My own involvement with the mill started about half way through the restoration. I just turned up at Stanway one day and offered my services. Being a mechanical engineer by trade, I have always been hopelessly addicted to watermills, and worked on a number over the years.

After some entirely justified suspicion on the part of the two millwrights working on the mill, I gradually got given more interesting and challenging engineering and carpentry jobs. When the work was finished, I remained and subsequently became the miller, maintenance man, flour seller, guide and general dogsbody.

The wheel turns again

Lord Wemyss’ original remit was to operate the mill simply for demonstration and educational purposes, but you cannot run a mill without producing something. What we produce is flour, made from Solstice or Gallant wheat grown by an estate tenant farmer a mile away. ‘Serious’ bread makers buy the flour at the mill, people can also pick it up at local farm shops and delicatessens, and we supply a few local restaurants and pubs as well.
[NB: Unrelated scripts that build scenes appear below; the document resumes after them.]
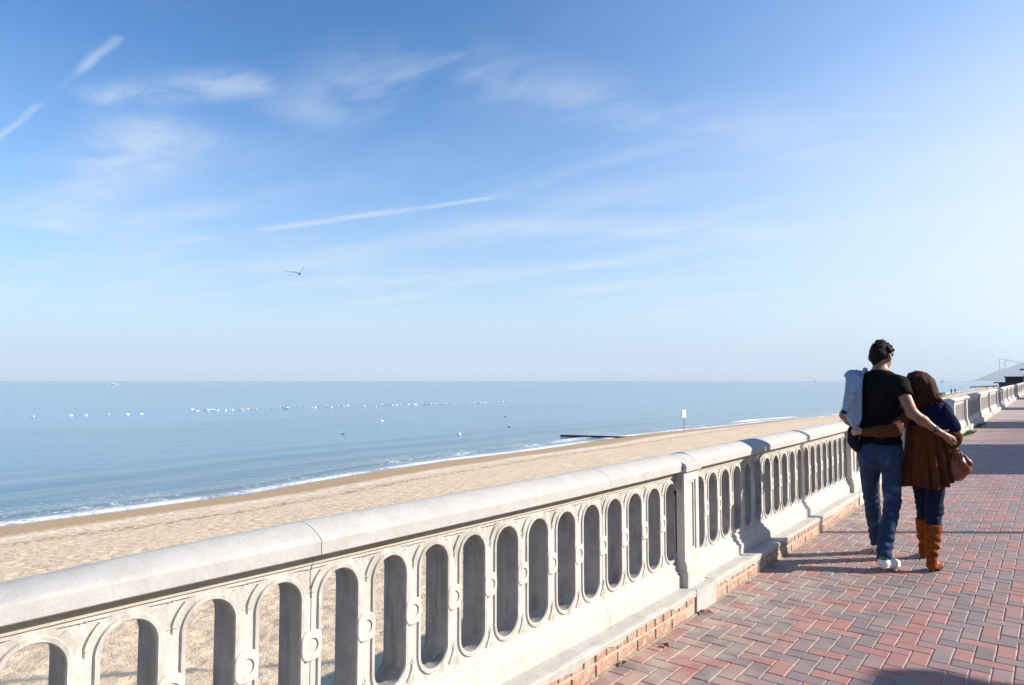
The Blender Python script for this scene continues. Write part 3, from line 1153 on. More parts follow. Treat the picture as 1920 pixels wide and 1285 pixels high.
# ------------------------------------------------------------------ organic surfaces: signed distance fields meshed with surface nets
class Field:
    def __init__(self, lo, hi, h):
        self.lo = np.array(lo, float)
        self.h = h
        self.n = np.ceil((np.array(hi, float) - self.lo) / h).astype(int) + 1
        self.f = np.full(self.n, 1.0, np.float32)

    def axes(self, sl=None):
        ax = [self.lo[k] + self.h * np.arange(self.n[k]) for k in range(3)]
        if sl:
            ax = [a[s] for a, s in zip(ax, sl)]
        return ax[0][:, None, None], ax[1][None, :, None], ax[2][None, None, :]

    def _slice(self, lo, hi, m=0.12):
        a = np.clip(np.floor((np.array(lo) - m - self.lo) / self.h).astype(int), 0, self.n)
        b = np.clip(np.ceil((np.array(hi) + m - self.lo) / self.h).astype(int) + 1, 0, self.n)
        return tuple(slice(x, y) for x, y in zip(a, b))

    def _blend(self, sl, d, k):
        a = self.f[sl]
        if k <= 0:
            self.f[sl] = np.minimum(a, d)
        else:
            h = np.clip(0.5 + 0.5 * (a - d) / k, 0, 1)
            self.f[sl] = a + (d - a) * h - k * h * (1 - h)

    def cone(self, a, b, ra, rb=None, k=0.03):
        rb = ra if rb is None else rb
        a, b = np.array(a, float), np.array(b, float)
        r = max(ra, rb)
        sl = self._slice(np.minimum(a, b) - r, np.maximum(a, b) + r)
        x, y, z = self.axes(sl)
        d = b - a
        L = max(float(d @ d), 1e-9)
        t = np.clip(((x - a[0]) * d[0] + (y - a[1]) * d[1] + (z - a[2]) * d[2]) / L, 0, 1)
        q = np.sqrt((x - a[0] - t * d[0]) ** 2 + (y - a[1] - t * d[1]) ** 2 + (z - a[2] - t * d[2]) ** 2)
        self._blend(sl, (q - (ra + (rb - ra) * t)).astype(np.float32), k)
        return self

    def chain(self, pts, rads, k=0.02):
        for i in range(len(pts) - 1):
            self.cone(pts[i], pts[i + 1], rads[i], rads[i + 1], k)
        return self

    def ell(self, c, r, k=0.03, rot=0.0):
        c, r = np.array(c, float), np.array(r, float)
        m = max(r[0], r[1]) if rot else 0
        ext = np.array([max(r[0], m), max(r[1], m), r[2]])
        sl = self._slice(c - ext, c + ext)
        x, y, z = self.axes(sl)
        x, y, z = x - c[0], y - c[1], z - c[2]
        if rot:
            x, y = x * math.cos(rot) + y * math.sin(rot), -x * math.sin(rot) + y * math.cos(rot)
        k0 = np.sqrt((x / r[0]) ** 2 + (y / r[1]) ** 2 + (z / r[2]) ** 2)
        k1 = np.sqrt((x / r[0] ** 2) ** 2 + (y / r[1] ** 2) ** 2 + (z / r[2] ** 2) ** 2) + 1e-6
        self._blend(sl, np.where(k0 < 1e-4, -min(r), k0 * (k0 - 1) / k1).astype(np.float32), k)
        return self

    def box(self, c, half, rnd=0.02, k=0.03, rot=0.0, tilt=0.0):
        c, hf = np.array(c, float), np.array(half, float)
        ext = np.full(3, np.linalg.norm(hf))
        sl = self._slice(c - ext, c + ext)
        x, y, z = self.axes(sl)
        x, y, z = x - c[0], y - c[1], z - c[2]
        if rot:
            x, y = x * math.cos(rot) + y * math.sin(rot), -x * math.sin(rot) + y * math.cos(rot)
        if tilt:      # about the walking axis
            x, z = x * math.cos(tilt) + z * math.sin(tilt), -x * math.sin(tilt) + z * math.cos(tilt)
        qx, qy, qz = np.abs(x) - hf[0] + rnd, np.abs(y) - hf[1] + rnd, np.abs(z) - hf[2] + rnd
        out = np.sqrt(np.maximum(qx, 0) ** 2 + np.maximum(qy, 0) ** 2 + np.maximum(qz, 0) ** 2)
        ins = np.minimum(np.maximum(np.maximum(qx, qy), qz), 0)
        self._blend(sl, (out + ins - rnd).astype(np.float32), k)
        return self

    def copy(self):
        g = Field.__new__(Field)
        g.lo, g.h, g.n, g.f = self.lo, self.h, self.n, self.f.copy()
        return g

    def inflate(self, r):
        self.f -= r
        return self

    def clip(self, fn):
        x, y, z = self.axes()
        self.f = np.maximum(self.f, np.broadcast_to(fn(x, y, z), self.f.shape)).astype(np.float32)
        return self

    def push(self, fn):
        x, y, z = self.axes()
        self.f = (self.f + fn(x, y, z)).astype(np.float32)
        return self

    def carve(self, other):
        self.f = np.maximum(self.f, -other.f)
        return self

    def mesh(self, name, root=(0, 0, 0)):
        f = self.f
        s = f < 0
        nx, ny, nz = f.shape
        cnt = np.zeros((nx - 1, ny - 1, nz - 1), np.int8)
        for i in (0, 1):
            for j in (0, 1):
                for k in (0, 1):
                    cnt += s[i:nx - 1 + i, j:ny - 1 + j, k:nz - 1 + k]
        act = np.argwhere((cnt > 0) & (cnt < 8))
        if not len(act):
            return mesh(name, [], [])
        idx = np.full(cnt.shape, -1, np.int32)
        idx[act[:, 0], act[:, 1], act[:, 2]] = np.arange(len(act))
        pos = np.zeros((len(act), 3))
        num = np.zeros(len(act))
        cor = [(i, j, k) for i in (0, 1) for j in (0, 1) for k in (0, 1)]
        vals = {c: f[act[:, 0] + c[0], act[:, 1] + c[1], act[:, 2] + c[2]].astype(float) for c in cor}
        for c in cor:
            for ax in range(3):
                if c[ax] == 0:
                    e = list(c)
                    e[ax] = 1
                    e = tuple(e)
                    a, b = vals[c], vals[e]
                    m = (a < 0) != (b < 0)
                    t = np.where(m, a / np.where(m, a - b, 1), 0)
                    p = np.array(c, float)[None, :] + t[:, None] * (np.array(e) - np.array(c))[None, :]
                    pos += np.where(m[:, None], p, 0)
                    num += m
        pos = (pos / num[:, None] + act) * self.h + self.lo - np.array(root)
        quads = []
        for ax in range(3):
            o1, o2 = [(1, 2), (2, 0), (0, 1)][ax]
            sl0 = [slice(None)] * 3
            sl1 = [slice(None)] * 3
            sl0[ax] = slice(0, -1)
            sl1[ax] = slice(1, None)
            a, b = s[tuple(sl0)], s[tuple(sl1)]
            e = np.argwhere(a != b)
            e = e[(e[:, o1] > 0) & (e[:, o2] > 0) & (e[:, o1] < f.shape[o1] - 1) & (e[:, o2] < f.shape[o2] - 1)]
            inside = a[e[:, 0], e[:, 1], e[:, 2]]
            d1 = np.zeros(3, int)
            d2 = np.zeros(3, int)
            d1[o1] = 1
            d2[o2] = 1
            q = [idx[tuple((e - x).T)] for x in (d1 + d2, d2, 0 * d1, d1)]
            q = np.stack(q, 1)
            q[~inside] = q[~inside][:, ::-1]
            quads.append(q)
        return mesh(name, pos, np.concatenate(quads), True)


def waves(x, y, z, seed, freq, n=5, aniso=(1, 1, 1)):
    rg = np.random.default_rng(seed)
    s = 0
    for _ in range(n):
        d = rg.normal(size=3) * np.array(aniso)
        d = d / np.linalg.norm(d) * freq * rg.uniform(0.6, 1.5)
        s = s + np.sin(x * d[0] + y * d[1] + z * d[2] + rg.uniform(0, 6.28))
    return s / n


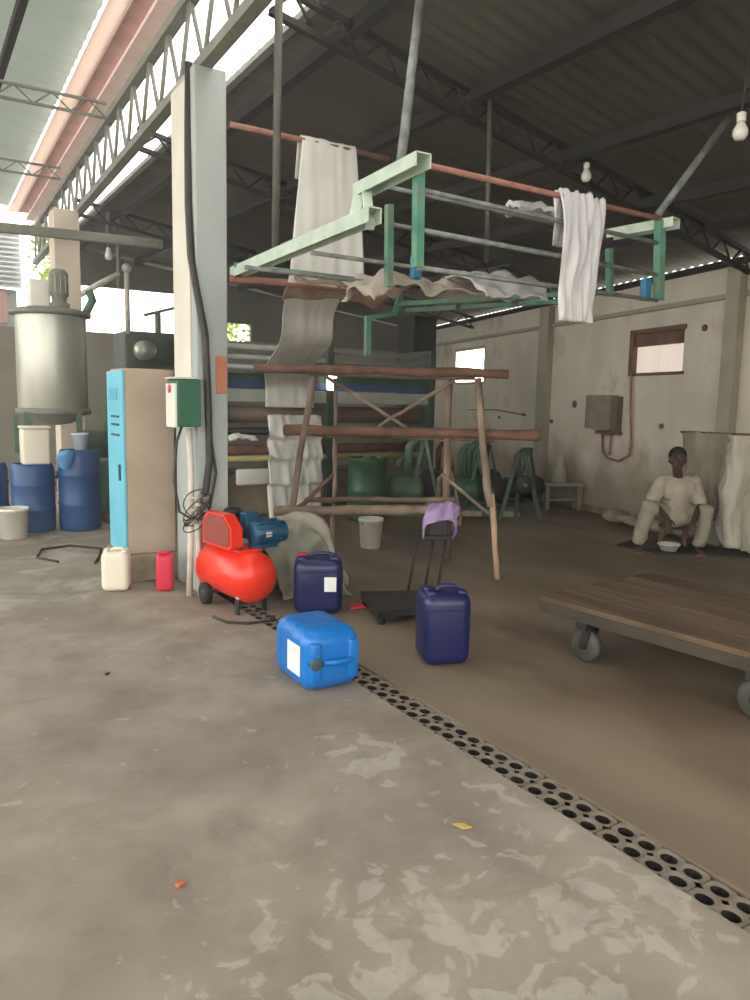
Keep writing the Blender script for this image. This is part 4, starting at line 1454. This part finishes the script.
# nose, brow, ears, lips base
body.ball(head+B_*.102-V(0, 0, .012), .016, (1, 1, 1.4), 2)
body.ball(head+B_*.11-V(0, 0, .03), .017, (1.2, 1, .7), 2)
body.ball(head+B_*.085+A_*.032+V(0, 0, .03), .018, (1.2, .8, .5), 2)
body.ball(head+B_*.085-A_*.032+V(0, 0, .03), .018, (1.2, .8, .5), 2)
for s_ in (-1, 1):
    body.ball(head+A_*s_*.085-V(0, 0, .005), .027, (.5, .8, 1.2), 2)
for (s, e, wri) in ((sL, eL, wL), (sR, eR, wR)):
    capsule(body, s, e, .052, .042)
    capsule(body, e, wri, .042, .028)
for (h_, k_, f_) in ((hL, kL, fL), (hR, kR, fR)):
    capsule(body, h_, k_, .085, .06)
    capsule(body, k_, k_.lerp(f_, .4), .058, .055)
    capsule(body, k_.lerp(f_, .4), f_, .055, .038)
    toe = f_+B_*.19+V(0, 0, -.032)
    capsule(body, f_-B_*.05-V(0, 0, .03), toe, .036, .03)
    sd = A_
    for j in range(5):
        capsule(body, toe+sd*(-.03+.015*j)-V(0, 0, .004), toe+sd*(-.034+.017*j)+B_*(.035-.004*abs(j-2))-V(0, 0, .012), .011, .009, 8)
for wri, sgn in ((wL, 1), (wR, -1)):
    # relaxed hands, palm downwards, fingers curled
    hd = (B_*.6+V(0, 0, -.75)+A_*sgn*.15).normalized()
    sd = (A_-hd*A_.dot(hd)).normalized()
    nn = hd.cross(sd)
    capsule(body, wri, wri+hd*.04, .026, .028)
    for j in range(4):
        k0 = wri+hd*.03+sd*(-.027+.018*j)
        k1 = wri+hd*.09+sd*(-.03+.02*j)
        capsule(body, k0, k1, .015, .012, 10)
        ln = (.034, .042, .046, .038)[j] if sgn > 0 else (.038, .046, .042, .034)[j]
        cd = B_*-.35
        k2 = k1+(hd+cd*.3).normalized()*ln
        k3 = k2+(hd+cd*1.2).normalized()*ln*.75
        capsule(body, k1, k2, .0105, .0095, 10)
        capsule(body, k2, k3, .0095, .0085, 10)
    tb = wri+hd*.03+sd*sgn*.03
    t1 = tb+(hd*.6+sd*sgn*.8).normalized()*.038
    t2 = t1+(hd+sd*sgn*.15).normalized()*.032
    capsule(body, tb, t1, .014, .012, 10)
    capsule(body, t1, t2, .012, .009, 10)
fuse(build(body, 'body', skin, parent=person), .006, 2)
# hair cap
mb = MB()
mb.ball(head-B_*.018+V(0, 0, .04), .101, (.93, 1.0, 1.08), 4)
for v in list(mb.bm.verts):
    q = v.co-head
    if q.z < .045-.6*max(0, -q.dot(B_)) and q.dot(B_) > -.06 or q.z < -.05:
        v.co = head+q*.78
build(mb, 'hair', hairm, parent=person)
for s_ in (-1, 1):
    build(MB().ball(head+B_*.087+A_*s_*.032+V(0, 0, .012), .0115, (1, 1, .8), 2), 'eye', eyew, parent=person)
build(MB().ball(head+B_*.093-V(0, 0, .066), .02, (1.3, .6, .35), 2, (0, 0, -.7)), 'mouth', lipm, parent=person)
# shirt
sh = MB()
capsule(sh, L_(0, .0, .40), L_(0, .08, .56), .165, .15)
capsule(sh, L_(0, .08, .56), chest, .15, .155)
capsule(sh, chest-A_*.09, chest+A_*.09, .135, .135)
capsule(sh, sL+V(0, 0, -.005), sR+V(0, 0, -.005), .078, .078)
capsule(sh, sL, sL.lerp(eL, .85), .08, .078)
capsule(sh, sR, sR.lerp(eR, .85), .08, .075)
capsule(sh, L_(-.06, .16, .36), L_(.06, .16, .36), .10, .10)
o = fuse(build(sh, 'shirt', shirtm, parent=person), .014, 3)
tx = bpy.data.textures.new('folds', 'CLOUDS')
tx.noise_scale = .12
dm = o.modifiers.new('folds', 'DISPLACE')
dm.texture = tx
dm.strength = .04
# trousers
tr = MB()
capsule(tr, L_(-.06, 0, .38), L_(.06, 0, .38), .14, .14)
for (h_, k_, f_) in ((hL, kL, fL), (hR, kR, fR)):
    capsule(tr, h_, k_, .115, .09)
    capsule(tr, k_, f_+V(0, 0, .06), .088, .075)
o = fuse(build(tr, 'trousers', trouserm, parent=person), .014, 3)
dm = o.modifiers.new('folds', 'DISPLACE')
dm.texture = tx
dm.strength = .04
for f_ in (fL, fR):
    build(MB().box(f_+B_*.075+V(0, 0, -.062), (.09, .27, .015), Matrix((A_, B_, V(0, 0, 1))).transposed(), bev=.006), 'sandal', sandal, parent=person)
t = thing('low_stool', (7.5, 5.42, 0), 'low wooden stool beneath the seated person', 'stool')
build(MB().box(L_(0, -.03, .235), (.34, .28, .03), Matrix((A_, B_, V(0, 0, 1))).transposed(), bev=.005), 'seat', wooddark, parent=t)
for sx in (-1, 1):
    for sy in (-1, 1):
        build(MB().beam(L_(sx*.14, -.03+sy*.1, 0), L_(sx*.13, -.03+sy*.09, .22), .035, .035), 'leg', wooddark, parent=t)
bucket('basin', 'small white basin on the floor in front of the seated person', 'basin', offwhite, .07, .12, .1, tuple(L_(-.08, .35, 0)), handle=False)

# sheets hung behind the person, along the wall


def wp(y, off, z):
    return V(wallx(y)-off, y, z)


mb = MB()
rows = []
for (z, o1) in ((1.30, 0), (1.28, .02), (1.0, .03), (.75, .05), (.5, .03)):
    rows.append([wp(5.82-.19*k, .22+o1+.03*math.sin(k*1.7), z-(.0 if z > 1.2 else .04*k)) for k in range(5)])
mb.grid(rows, .008, .04, 5, 5)
tag(build(mb, 'hung_sheet', mat('drab_sheet', (136, 128, 108), (152, 144, 124), 4, .95)), 'drab grey sheet hung behind the head of the seated person', 'sheet')
mb = MB()
rows = []
for z, wv, x0 in ((1.32, 0, 0), (1.1, .03, .02), (.75, .05, .05), (.4, .06, .08), (.06, .05, .04)):
    rows.append([wp(5.02+x0-.14*k, .34+.07*math.sin(k*2.1), z) for k in range(6)])
mb.grid(rows, .012, .08, 7, 5)
tag(build(mb, 'hung_cloth', mat('off_white_bundle_cloth', (186, 180, 160), (200, 194, 176), 4, .95)), 'off white cloth hanging to the floor at the right edge', 'cloth')
t = thing('cloth_rack', tuple(wp(5.6, .2, 0)), 'dark rack carrying the sheets behind the seated person', 'rack')
build(MB().rod(wp(5.9, .2, 1.31), wp(4.2, .2, 1.33), .015), 'top_rod', wooddark, parent=t)
for y in (5.85, 5.05, 4.25):
    build(MB().rod(wp(y, .16, 0), wp(y, .16, 1.31), .02), 'upright', wooddark, parent=t)
build(MB().rod(wp(5.85, .16, .3), wp(4.25, .16, .3), .015), 'lower_rod', wooddark, parent=t)
tag(build(MB().prism([(6.95, 5.75), (7.0, 5.2), (7.9, 4.45), (8.05, 4.75), (7.85, 5.3), (7.4, 5.9)], 'Z', .001, .02), 'floor_mat', mat('black_floor_mat', (34, 28, 22), (44, 36, 28), 6, .8)), 'dark mat on the floor beneath the seated person', 'mat')
mb = MB()
for k in range(7):
    mb.ball(wallp(7.0-k*.22, .09, .28)+V(R.uniform(-.05, .05), 0, 0), .13+R.uniform(-.03, .03), (1.2, 1.3, .65), 2)
o = fuse(build(mb, 'rubble_heap', plinthm), .03, 2)
tag(o, 'low heap of earth and rubble along the foot of the right wall', 'rubble', kind='stuff')

# ------------------------------------------------------------------ floor litter
tag(build(MB().grid([[(1.70, 2.10, .006), (1.74, 2.08, .012)], [(1.715, 2.05, .008), (1.76, 2.045, .005)]], .003, .006, 3, 4), 'fallen_leaf', leafy2), 'small yellow brown leaf lying on the concrete left of the drain', 'leaf')
tag(build(MB().box((.70, 2.27, .008), (.035, .02, .014), (0, 0, .4), bev=.004), 'brick_chip', brickchip), 'small orange brick chip lying on the open concrete floor', 'brick chip')
tag(build(MB().box((.93, 4.35, .006), (.03, .02, .012), (0, 0, .9), bev=.004), 'dark_pebble', blackm), 'tiny dark pebble on the concrete in front of the cabinet', 'pebble')


# ------------------------------------------------------------------ outside
t = thing('outbuilding', (0, 20, 0), 'grey sheet outbuilding beyond the open left side', 'building')
build(MB().box((-1.3, 19, 1.9), (7.0, 2, 3.8)), 'wall', outwall, parent=t)
mb = MB()
for k in range(12):
    mb.box((-1.3, 17.95, 3.9+.1*k), (7.2, .3, .02), (.5, 0, 0))
build(mb, 'louvre', outwall, parent=t)
build(MB().box((1.55, 17.97, 3.45), (.9, .06, .7)), 'window', mat('dull_rose_shutter', (150, 116, 104), (160, 126, 114), 4, .8), parent=t)


def tree(x, y, z0, z1, r, n, label):
    t = thing('leafy_tree', (x, y, 0), label, 'tree', 'trees beyond the far wall')
    build(MB().log((x, y, -.2), (x, y, z1-.3), .09, .05), 'trunk', bark, parent=t)
    mb = MB()
    for k in range(n):
        a, b, c_ = R.gauss(0, .45), R.gauss(0, .45), R.uniform(-1, 1)
        p = V(x+a*r, y+b*r, (z0+z1)/2+c_*(z1-z0)/2)
        s = R.uniform(.06, .13)
        u = V(R.uniform(-1, 1), R.uniform(-1, 1), R.uniform(-1, 1)).normalized()
        v = u.cross(V(R.uniform(-1, 1), R.uniform(-1, 1), R.uniform(-1, 1))).normalized()
        q = [mb.bm.verts.new(p+d_) for d_ in (u*s, v*s*.45, -u*s, -v*s*.45)]
        mb.bm.faces.new(q)
    build(mb, 'foliage', leafy, parent=t)


tree(7.0, 18.5, 2.6, 3.9, .75, 500, 'yellow green tree seen above the far wall right of the near column')
tree(3.25, 19.8, 4.0, 5.6, .55, 400, 'yellow green tree seen left of the far beige column')

# ------------------------------------------------------------------ added glare haze
o = build(MB().box((2.5, 6.5, 3.2), (19, 23, 6.8)), 'haze', hz)
tag(o, kind='structure')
Early on it was decided to put in a grader so we could sieve the flour to produced 00 grade white flour as well as wholemeal.  The bran or husk goes to the local horses or pigs, in exchange for the occasional parcel of pork sausages!

Major challenge

It has been a steep learning curve.

I picked the brains of colleagues and friends in the milling world, relied on a mixture of instinct and trial and error and changed direction several times, brought about by needing to meet a raft of safety and hygiene regulations. It has been a major challenge to produce flour in an ancient building, a constant battle to keep the machinery running and clean, keep a lot of visitors and school children safe and happy, keep a constant supply of wheat, brochures, paper bags and sacks, keep a website running, organise pest control visits, alarm and fire control systems, do the accounts, organise volunteer helpers and promote the mill at local food festivals etcetera, etcetera…

But, make no mistake, I enjoy every minute of it, and consider it a privilege to be able to run a machine that uses no fossil fuel and produces one of mankind’s basic foods entirely naturally.   

 

*Fulling is an ancient method of cleaning and strengthening woollen cloth by pummelling it with a mixture of fine clay, known as fuller’s earth, and water.